21 July 20254 minute read

ANIA Annual Meeting: the upcoming challenges for Italy

On 2 July ANIA, the National Association of Insurance Companies, held its annual meeting in Rome. Ministers Giorgetti (Economy and Finance) and Urso (Enterprise and Made in Italy) were present and IVASS' President Signorini also participated.

This was the first meeting of the Association chaired by President Giovanni Liverani (Generali), who took over from Bianca Maria Farina (Poste Italiane), president emeritus of ANIA since 2024.

In his opening speech, President Liverani highlighted the positive state of the Italian insurance sector, which last year collected premiums totalling EUR150 billion (up more than 16% compared to 2023). Of that total EUR110 billion was in the life sector and over EUR41 billion was in the non-life sector.
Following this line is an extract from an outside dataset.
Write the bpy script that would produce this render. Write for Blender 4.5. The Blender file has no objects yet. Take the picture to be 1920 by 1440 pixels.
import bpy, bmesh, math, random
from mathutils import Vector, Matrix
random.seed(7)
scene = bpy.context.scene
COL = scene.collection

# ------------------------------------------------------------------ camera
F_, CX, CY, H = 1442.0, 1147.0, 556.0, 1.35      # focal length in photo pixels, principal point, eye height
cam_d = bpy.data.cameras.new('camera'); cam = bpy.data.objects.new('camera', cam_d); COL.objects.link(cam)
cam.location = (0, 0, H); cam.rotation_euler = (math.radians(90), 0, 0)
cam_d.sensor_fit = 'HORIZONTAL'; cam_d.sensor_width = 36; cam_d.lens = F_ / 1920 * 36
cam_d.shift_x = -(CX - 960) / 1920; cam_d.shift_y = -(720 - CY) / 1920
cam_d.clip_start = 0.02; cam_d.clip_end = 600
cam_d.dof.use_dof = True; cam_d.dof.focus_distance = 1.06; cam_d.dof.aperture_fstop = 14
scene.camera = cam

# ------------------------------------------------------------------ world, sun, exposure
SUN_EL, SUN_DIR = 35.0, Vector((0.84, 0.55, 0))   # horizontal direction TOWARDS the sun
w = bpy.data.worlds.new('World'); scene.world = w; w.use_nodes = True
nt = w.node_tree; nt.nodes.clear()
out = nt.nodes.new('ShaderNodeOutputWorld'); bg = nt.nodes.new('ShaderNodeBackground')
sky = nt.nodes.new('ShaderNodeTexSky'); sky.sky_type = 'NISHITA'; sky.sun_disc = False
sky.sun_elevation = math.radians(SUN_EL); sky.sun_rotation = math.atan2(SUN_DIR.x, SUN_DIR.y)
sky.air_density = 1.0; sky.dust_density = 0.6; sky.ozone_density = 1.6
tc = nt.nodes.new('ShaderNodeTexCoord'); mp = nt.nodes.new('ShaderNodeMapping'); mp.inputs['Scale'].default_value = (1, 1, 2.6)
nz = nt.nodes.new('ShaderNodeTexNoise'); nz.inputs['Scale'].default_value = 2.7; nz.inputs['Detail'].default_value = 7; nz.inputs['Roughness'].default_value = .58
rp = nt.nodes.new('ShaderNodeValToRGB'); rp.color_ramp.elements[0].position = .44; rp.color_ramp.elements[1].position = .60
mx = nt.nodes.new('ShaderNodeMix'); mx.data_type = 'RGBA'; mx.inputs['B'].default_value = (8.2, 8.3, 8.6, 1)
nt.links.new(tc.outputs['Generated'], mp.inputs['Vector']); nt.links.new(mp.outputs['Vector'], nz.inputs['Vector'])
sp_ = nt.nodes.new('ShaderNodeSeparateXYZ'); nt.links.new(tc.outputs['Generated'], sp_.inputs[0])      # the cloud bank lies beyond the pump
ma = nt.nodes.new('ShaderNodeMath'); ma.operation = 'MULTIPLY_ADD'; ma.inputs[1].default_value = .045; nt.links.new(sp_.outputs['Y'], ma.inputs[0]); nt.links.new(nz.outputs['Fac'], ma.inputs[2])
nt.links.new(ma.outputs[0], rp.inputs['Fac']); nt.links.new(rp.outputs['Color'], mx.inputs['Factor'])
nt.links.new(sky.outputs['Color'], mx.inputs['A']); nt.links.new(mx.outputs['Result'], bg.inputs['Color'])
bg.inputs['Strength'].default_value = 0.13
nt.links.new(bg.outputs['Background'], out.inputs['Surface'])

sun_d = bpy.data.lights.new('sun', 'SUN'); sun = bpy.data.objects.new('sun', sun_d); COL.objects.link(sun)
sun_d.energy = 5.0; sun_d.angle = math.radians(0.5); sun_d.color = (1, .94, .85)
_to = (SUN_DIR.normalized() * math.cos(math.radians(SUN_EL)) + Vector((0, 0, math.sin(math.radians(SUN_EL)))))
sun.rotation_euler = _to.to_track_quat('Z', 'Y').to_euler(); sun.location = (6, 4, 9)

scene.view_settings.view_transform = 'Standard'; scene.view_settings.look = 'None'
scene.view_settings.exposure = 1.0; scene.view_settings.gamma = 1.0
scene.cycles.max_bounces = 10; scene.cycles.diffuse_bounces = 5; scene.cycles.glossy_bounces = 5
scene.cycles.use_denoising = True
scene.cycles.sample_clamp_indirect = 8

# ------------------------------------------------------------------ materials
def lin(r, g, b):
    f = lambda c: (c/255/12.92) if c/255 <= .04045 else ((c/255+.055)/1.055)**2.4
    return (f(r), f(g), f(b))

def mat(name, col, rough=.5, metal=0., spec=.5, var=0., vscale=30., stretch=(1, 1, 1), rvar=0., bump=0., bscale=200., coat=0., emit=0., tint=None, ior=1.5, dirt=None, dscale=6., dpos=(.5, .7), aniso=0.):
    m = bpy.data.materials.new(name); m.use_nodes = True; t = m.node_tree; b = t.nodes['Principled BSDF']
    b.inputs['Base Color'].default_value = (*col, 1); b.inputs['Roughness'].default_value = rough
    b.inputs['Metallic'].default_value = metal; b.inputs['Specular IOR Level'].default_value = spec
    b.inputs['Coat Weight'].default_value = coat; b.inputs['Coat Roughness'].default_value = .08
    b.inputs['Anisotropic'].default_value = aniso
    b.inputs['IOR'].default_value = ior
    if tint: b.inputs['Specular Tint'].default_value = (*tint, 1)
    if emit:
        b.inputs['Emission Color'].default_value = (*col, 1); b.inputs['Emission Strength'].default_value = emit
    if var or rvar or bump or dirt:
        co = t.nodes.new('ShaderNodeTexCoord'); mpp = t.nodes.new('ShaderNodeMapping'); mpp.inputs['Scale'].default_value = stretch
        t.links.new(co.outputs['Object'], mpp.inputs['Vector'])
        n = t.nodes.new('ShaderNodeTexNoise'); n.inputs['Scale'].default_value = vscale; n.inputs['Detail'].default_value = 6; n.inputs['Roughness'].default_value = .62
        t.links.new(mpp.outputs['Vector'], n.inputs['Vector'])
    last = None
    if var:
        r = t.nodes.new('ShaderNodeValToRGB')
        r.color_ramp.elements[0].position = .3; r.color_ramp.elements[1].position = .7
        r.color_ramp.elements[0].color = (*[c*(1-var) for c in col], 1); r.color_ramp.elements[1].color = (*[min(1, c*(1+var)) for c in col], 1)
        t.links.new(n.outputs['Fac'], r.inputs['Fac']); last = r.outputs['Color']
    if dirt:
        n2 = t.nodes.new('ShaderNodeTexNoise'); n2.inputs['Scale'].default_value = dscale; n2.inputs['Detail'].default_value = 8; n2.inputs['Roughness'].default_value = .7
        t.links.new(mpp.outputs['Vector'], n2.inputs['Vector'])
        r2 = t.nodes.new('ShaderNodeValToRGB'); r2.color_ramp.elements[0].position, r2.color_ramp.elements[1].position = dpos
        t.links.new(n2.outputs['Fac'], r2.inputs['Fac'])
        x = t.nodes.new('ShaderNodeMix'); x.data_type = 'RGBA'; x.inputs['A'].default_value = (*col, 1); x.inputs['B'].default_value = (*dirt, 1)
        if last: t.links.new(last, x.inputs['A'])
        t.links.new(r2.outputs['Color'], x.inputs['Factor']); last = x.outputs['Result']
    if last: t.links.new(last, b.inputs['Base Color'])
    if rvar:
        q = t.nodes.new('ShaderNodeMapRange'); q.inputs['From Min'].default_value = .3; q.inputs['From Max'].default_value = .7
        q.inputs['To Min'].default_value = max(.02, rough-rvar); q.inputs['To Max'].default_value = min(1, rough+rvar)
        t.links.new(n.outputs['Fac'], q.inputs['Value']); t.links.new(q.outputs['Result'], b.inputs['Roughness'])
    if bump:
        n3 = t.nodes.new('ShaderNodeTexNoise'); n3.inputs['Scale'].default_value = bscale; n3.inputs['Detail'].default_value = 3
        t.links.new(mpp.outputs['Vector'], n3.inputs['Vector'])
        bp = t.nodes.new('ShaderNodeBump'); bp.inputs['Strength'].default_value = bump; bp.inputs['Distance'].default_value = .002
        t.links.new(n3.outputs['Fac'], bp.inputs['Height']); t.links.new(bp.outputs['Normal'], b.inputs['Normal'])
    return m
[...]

With an average solvency ratio of 260%, 89 domestic companies and 92 EU companies, and approximately 300,000 employees, including in related industries, the insurance sector is attractive to both large institutional investors and retail savers.

But, according to President Liverani, the worrying figure of underinsurance remains. The Association has observed a tendency among Italians to “self-insure,” ie to seek forms of very short-term savings and protection.

All this in a context in which the four traditional insurance sectors (ie risk protection, pension and savings, prevention, and assistance), especially during the year that just ended, saw the insurance market committed to mitigating risks and acting as a stabilizing force in times of uncertainty.

This is particularly evident in the introduction of compulsory insurance against natural disasters, strongly supported by the government and the Ministries of Economy and Finance and of Enterprise and Made in Italy with the 2024 Budget Law. The market has acted quickly. In the first few months of this year it’s already recorded an increase in requests for coverage for products offered at low cost – a few hundred dollars a year for micro and medium-sized enterprises – and with the same coverage for all companies. This has made it easier for policyholders to compare products and for companies to compete.

To highlight the importance of the effects of the legislative intervention on the Italian insurance market, a recent press release from the Association, dated 7 July, informed the sector of the creation of a “cat-nat” insurance pool. It’s a consortium of insurance companies, which has already been joined by 75% of Italian companies. It will give member companies more efficient (and presumably less expensive) access to global reinsurance. According to the press release, the consortium, which has independent legal status, will in fact “neither assume risk nor capital, but will act in the name and on behalf of the member companies, negotiating and transferring risks to third-party reinsurers outside the consortium (including the public reinsurer Sace).”

The Association, through its President, also highlighted other challenges the country will face in the coming decades:

  • revising the welfare system;
  • expanding the contribution of the insurance sector;
  • revising supplementary pension schemes and strengthening the National Healthcare System with a second and third insurance pillar;
  • monitoring regulatory initiatives;
  • simplifying the regulatory framework;
  • stimulating technological innovation and modernizing industrial processes; and
  • strengthening and modernizing the Association, both by promoting the adoption of new technologies and by focusing the Association's work on the added value that can be provided to its members.

These considerations were agreed by the ministers present and were also shared and endorsed by IVASS' President Signorini. In his report, President Signorini emphasized the Supervisory Authority's concern about the demographic trend in Italy and the need to quickly put the insurance sector at the service of the social security system to promote its sustainability.